Tuesday, October 15, 2013

Why Do Entrepreneurs Fail?

1. No Target 

Even if you call yourself self-employed as an entrepreneur, your “boss” is technically always your customer. Your customer is the thing that you absolutely cannot function without. With no boss, there’s no job at all. If you can’t even properly identify, then, what your “boss” looks and sounds like, how can you really claim that you actually have one?

How can you quantify the worth of a job that doesn’t even have a stable foundation to stand upon and make its name known? Having no target customers essentially makes an entrepreneur nothing more than a beggar.

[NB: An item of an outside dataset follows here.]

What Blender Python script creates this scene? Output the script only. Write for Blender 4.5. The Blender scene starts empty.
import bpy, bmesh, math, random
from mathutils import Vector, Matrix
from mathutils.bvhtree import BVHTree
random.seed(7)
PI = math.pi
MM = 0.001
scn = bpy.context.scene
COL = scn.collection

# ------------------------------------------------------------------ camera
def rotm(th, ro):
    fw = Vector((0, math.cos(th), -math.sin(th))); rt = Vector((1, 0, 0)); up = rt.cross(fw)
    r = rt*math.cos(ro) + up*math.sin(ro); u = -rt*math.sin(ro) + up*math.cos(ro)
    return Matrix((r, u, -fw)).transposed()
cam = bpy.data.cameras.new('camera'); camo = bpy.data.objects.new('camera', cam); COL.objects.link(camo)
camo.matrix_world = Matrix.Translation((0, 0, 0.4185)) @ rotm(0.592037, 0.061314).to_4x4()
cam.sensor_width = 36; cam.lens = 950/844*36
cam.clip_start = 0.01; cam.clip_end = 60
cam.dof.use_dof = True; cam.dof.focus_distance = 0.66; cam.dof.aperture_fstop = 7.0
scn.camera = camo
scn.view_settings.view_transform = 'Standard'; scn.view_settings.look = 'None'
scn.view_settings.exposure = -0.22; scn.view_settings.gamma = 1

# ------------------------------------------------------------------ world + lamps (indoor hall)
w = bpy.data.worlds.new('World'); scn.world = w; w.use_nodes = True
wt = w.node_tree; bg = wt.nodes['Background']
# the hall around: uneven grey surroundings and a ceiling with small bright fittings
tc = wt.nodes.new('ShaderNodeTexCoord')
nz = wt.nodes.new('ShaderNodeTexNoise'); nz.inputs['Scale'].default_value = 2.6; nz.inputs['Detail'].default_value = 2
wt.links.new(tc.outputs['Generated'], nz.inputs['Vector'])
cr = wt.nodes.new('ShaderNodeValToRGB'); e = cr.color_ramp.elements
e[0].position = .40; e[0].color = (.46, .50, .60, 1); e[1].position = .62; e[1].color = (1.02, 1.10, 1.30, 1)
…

2. Overly Complex Marketing

 There’s a study done that shows that, on average, Facebook posts that are less than 120 characters are ‘liked’ about 60% more than the average post. This isn’t because of some special Facebook mechanism, this is human psychology.

Brevity is the soul of wit, and brevity is also the bread and butter of an effective marketing campaign. If your product truly is as quality as you would like people to believe it is, then it should be able to speak for itself once people are in the same room as it; your job, as the entrepreneur, is simply to open the door.

Don’t go into a long tirade about why your thing is the best thing since the last thing; that’s going to get you ranked on the attention ladder at around the same priority as daytime television and jackhammer noises.

3. Too much and too little

 Who are you more likely to put your trust in? A person that doesn’t know how to shut up and take no for an answer, or a person with no spine or enthusiasm in their own product? If the answer was either of those, it’s wrong. You can’t be too passive and you can’t be too aggressive when you’re going after a potential sale.

The key element to any sale is ‘trust’, in both you and your product. Trust is not easy to actively build up in the short amount of time that you have to present your material, so the key is to not try to force it or detract from it. Simply be honest with your customer about what it is that you have to offer them, without coming on too strong or being afraid of them, and things will unravel naturally instead of immediately thanks to a poor impression.

 4. No Persistence

There’s a reason why so many brands are always saying how long they’ve been in the business; it’s because entrepreneurship is not easy. So many people hop into a business thinking that the product will fly out of their laps and sell itself; if it would do that, would we not all be salesmen?

Making sales on a consistent basis doesn’t happen until you’ve put in a degree of commitment and drive that might be seen in a professional athlete. The advice from successful entrepreneur Mr. Issa Asad is if you believe that you’re worth the push, that your product can endure, and that you have the skills to pay the bills, get a second job to fund your campaign and live to sell another day.